## Problem details
From the top of the records below, return each line exactly, ending with the line that contains "COL = SC.collection".

Records
────

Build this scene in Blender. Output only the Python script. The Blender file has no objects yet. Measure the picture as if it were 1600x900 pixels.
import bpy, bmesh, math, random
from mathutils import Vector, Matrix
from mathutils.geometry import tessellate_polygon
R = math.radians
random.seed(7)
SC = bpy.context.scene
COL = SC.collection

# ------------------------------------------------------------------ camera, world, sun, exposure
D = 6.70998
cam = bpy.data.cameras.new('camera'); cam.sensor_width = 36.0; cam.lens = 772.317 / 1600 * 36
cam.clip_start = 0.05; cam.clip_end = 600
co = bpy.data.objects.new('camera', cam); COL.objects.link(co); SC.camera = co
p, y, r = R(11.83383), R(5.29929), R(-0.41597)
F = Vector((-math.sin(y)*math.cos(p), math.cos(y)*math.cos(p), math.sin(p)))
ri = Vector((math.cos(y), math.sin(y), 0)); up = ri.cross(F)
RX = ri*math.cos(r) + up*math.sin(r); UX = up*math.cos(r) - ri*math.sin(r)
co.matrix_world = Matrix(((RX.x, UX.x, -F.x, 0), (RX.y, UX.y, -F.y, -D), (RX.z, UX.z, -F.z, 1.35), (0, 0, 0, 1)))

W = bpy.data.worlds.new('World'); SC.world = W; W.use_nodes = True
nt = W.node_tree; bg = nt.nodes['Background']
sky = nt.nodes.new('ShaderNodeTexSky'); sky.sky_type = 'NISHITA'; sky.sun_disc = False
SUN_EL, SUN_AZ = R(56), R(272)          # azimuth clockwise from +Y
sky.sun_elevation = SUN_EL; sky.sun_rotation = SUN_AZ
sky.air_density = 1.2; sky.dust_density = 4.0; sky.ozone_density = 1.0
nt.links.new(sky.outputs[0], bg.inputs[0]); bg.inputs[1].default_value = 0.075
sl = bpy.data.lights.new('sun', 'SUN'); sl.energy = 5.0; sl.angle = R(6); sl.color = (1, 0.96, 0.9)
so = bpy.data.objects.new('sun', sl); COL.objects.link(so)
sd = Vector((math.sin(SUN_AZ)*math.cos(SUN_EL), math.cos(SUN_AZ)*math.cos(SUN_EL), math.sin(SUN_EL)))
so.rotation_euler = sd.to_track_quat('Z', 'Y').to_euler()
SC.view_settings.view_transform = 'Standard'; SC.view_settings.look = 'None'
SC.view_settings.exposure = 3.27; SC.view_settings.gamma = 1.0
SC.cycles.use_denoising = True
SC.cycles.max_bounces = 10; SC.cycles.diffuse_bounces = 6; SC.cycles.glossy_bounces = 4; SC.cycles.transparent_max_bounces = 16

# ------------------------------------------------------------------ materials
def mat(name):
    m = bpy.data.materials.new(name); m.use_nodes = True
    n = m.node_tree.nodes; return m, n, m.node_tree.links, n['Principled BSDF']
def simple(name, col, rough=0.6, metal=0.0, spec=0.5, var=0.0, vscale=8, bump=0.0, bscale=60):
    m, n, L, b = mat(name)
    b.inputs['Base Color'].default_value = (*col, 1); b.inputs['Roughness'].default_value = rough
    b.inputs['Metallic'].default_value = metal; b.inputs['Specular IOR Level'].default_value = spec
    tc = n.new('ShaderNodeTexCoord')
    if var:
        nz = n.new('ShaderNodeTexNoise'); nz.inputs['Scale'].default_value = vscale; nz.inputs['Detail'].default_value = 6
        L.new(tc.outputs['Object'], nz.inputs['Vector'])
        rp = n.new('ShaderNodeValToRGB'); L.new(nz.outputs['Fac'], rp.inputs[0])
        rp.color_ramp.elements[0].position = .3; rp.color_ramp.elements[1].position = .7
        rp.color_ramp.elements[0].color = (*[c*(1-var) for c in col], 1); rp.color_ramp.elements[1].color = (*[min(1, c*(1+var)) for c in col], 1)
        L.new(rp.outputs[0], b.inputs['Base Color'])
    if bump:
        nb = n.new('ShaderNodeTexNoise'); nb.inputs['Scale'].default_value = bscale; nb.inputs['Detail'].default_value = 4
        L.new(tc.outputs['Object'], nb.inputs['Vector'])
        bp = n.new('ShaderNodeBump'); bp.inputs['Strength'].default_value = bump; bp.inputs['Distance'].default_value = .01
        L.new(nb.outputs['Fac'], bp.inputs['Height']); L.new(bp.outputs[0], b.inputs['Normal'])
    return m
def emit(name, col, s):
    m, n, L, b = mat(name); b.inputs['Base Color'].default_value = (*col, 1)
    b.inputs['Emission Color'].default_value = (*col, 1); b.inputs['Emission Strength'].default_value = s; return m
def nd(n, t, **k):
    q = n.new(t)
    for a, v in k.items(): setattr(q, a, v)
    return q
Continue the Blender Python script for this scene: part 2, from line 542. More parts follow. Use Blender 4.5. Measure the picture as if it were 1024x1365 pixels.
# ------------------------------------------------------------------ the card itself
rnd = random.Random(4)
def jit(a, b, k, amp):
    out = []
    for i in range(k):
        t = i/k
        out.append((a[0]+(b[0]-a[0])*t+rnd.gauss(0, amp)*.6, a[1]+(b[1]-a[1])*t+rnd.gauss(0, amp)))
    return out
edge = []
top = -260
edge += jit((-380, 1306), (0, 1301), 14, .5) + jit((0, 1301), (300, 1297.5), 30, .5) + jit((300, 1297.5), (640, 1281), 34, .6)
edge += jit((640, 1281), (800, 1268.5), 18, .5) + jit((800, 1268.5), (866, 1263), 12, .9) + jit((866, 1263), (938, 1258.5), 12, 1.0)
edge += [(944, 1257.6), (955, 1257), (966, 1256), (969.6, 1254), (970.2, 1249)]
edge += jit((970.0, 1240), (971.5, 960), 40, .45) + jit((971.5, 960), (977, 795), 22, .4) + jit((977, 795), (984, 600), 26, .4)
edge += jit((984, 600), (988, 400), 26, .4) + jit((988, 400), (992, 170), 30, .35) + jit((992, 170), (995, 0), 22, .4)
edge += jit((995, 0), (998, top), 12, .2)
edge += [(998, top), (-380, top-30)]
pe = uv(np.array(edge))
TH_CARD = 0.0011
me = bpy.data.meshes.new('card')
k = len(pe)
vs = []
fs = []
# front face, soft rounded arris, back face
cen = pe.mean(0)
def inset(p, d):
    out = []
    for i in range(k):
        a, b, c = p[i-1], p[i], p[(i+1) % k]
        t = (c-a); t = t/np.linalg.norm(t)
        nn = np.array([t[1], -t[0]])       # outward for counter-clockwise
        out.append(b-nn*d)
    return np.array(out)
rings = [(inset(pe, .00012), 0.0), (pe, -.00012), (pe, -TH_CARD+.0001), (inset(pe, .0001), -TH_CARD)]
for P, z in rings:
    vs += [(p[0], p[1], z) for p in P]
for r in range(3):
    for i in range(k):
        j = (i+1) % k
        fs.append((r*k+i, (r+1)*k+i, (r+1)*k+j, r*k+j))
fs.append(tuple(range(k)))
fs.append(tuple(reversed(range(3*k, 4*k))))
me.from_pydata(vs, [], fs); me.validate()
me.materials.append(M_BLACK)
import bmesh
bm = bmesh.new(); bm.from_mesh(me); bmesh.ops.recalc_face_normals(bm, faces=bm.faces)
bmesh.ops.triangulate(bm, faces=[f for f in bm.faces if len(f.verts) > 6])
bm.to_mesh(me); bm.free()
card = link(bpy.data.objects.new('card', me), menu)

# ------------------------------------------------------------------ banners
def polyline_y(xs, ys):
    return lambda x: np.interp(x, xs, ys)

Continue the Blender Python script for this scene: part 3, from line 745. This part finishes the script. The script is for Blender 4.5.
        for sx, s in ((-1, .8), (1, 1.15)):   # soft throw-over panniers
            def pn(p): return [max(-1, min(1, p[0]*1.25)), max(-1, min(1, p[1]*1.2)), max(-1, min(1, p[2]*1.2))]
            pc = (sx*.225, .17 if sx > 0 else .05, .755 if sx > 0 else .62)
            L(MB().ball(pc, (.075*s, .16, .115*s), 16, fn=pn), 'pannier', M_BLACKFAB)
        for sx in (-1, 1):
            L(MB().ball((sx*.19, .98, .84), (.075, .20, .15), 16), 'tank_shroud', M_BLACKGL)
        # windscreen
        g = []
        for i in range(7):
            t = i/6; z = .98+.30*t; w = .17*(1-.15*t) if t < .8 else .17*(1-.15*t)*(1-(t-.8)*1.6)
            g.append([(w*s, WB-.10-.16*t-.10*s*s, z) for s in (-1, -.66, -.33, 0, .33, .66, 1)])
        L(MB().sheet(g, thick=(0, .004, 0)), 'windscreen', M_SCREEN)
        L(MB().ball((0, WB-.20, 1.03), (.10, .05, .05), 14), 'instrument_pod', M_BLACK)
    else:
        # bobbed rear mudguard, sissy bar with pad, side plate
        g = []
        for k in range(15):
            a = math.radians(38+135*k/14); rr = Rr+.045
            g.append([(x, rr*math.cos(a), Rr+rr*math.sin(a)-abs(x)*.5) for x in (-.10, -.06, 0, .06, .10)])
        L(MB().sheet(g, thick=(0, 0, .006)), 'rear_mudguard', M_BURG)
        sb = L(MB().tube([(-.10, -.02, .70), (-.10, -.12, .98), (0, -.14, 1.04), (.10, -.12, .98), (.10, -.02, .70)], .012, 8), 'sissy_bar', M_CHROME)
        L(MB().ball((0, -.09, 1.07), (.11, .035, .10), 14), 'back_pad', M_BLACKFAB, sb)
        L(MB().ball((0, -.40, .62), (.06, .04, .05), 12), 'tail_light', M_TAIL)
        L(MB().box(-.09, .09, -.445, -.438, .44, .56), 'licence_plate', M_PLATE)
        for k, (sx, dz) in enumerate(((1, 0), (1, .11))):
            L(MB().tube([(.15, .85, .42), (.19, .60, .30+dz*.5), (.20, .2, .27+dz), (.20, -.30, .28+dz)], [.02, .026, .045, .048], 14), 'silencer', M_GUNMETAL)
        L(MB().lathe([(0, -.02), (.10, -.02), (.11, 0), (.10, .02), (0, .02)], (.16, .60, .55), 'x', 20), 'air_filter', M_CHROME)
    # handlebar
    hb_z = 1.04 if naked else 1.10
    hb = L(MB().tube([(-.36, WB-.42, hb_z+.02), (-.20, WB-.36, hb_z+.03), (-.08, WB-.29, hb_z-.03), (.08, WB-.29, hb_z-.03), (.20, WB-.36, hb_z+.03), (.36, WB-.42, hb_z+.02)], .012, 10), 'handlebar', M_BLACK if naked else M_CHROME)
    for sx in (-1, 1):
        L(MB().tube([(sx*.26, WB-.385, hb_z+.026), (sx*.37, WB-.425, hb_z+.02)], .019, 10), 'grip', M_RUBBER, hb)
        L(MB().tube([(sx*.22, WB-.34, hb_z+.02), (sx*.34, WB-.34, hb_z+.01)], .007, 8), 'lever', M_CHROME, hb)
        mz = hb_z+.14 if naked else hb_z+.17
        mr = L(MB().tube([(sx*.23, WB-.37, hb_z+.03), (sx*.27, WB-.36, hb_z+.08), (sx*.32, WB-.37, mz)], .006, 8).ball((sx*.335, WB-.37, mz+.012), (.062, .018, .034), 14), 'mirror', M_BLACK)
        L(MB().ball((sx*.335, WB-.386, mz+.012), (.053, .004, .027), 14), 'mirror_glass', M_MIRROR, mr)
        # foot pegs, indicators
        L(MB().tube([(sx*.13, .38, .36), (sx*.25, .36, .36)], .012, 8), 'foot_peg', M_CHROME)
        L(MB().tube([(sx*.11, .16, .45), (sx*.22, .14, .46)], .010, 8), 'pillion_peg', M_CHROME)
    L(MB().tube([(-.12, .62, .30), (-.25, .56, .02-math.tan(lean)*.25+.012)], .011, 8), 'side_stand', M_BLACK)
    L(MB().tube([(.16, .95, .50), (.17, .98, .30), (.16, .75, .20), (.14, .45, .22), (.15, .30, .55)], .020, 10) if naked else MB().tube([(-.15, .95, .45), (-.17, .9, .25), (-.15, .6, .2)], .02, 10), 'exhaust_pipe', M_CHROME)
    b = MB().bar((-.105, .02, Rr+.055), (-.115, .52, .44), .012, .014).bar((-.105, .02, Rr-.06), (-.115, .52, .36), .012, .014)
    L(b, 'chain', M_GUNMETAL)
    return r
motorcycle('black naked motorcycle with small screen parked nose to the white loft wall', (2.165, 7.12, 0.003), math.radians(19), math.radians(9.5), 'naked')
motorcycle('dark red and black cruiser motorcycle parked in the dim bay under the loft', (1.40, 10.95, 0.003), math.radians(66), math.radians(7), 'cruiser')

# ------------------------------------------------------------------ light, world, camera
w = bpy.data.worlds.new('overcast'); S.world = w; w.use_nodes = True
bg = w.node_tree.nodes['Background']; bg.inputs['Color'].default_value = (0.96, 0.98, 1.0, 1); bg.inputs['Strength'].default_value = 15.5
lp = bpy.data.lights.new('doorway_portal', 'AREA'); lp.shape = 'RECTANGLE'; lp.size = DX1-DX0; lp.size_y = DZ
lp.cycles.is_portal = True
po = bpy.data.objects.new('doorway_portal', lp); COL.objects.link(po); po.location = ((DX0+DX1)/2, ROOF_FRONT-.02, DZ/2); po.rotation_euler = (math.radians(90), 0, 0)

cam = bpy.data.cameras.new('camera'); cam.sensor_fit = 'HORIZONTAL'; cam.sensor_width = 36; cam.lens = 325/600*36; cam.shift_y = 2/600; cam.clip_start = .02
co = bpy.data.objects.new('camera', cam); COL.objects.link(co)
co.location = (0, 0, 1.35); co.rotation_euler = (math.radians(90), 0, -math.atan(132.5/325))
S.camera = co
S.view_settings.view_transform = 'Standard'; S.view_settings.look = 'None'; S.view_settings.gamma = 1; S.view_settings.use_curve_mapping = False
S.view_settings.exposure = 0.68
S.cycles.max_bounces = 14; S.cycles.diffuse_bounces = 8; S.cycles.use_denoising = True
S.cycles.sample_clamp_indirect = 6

────

## Exercise solution
Build this scene in Blender. Output only the Python script. The Blender file has no objects yet. Measure the picture as if it were 1600x900 pixels.
import bpy, bmesh, math, random
from mathutils import Vector, Matrix
from mathutils.geometry import tessellate_polygon
R = math.radians
random.seed(7)
SC = bpy.context.scene
COL = SC.collection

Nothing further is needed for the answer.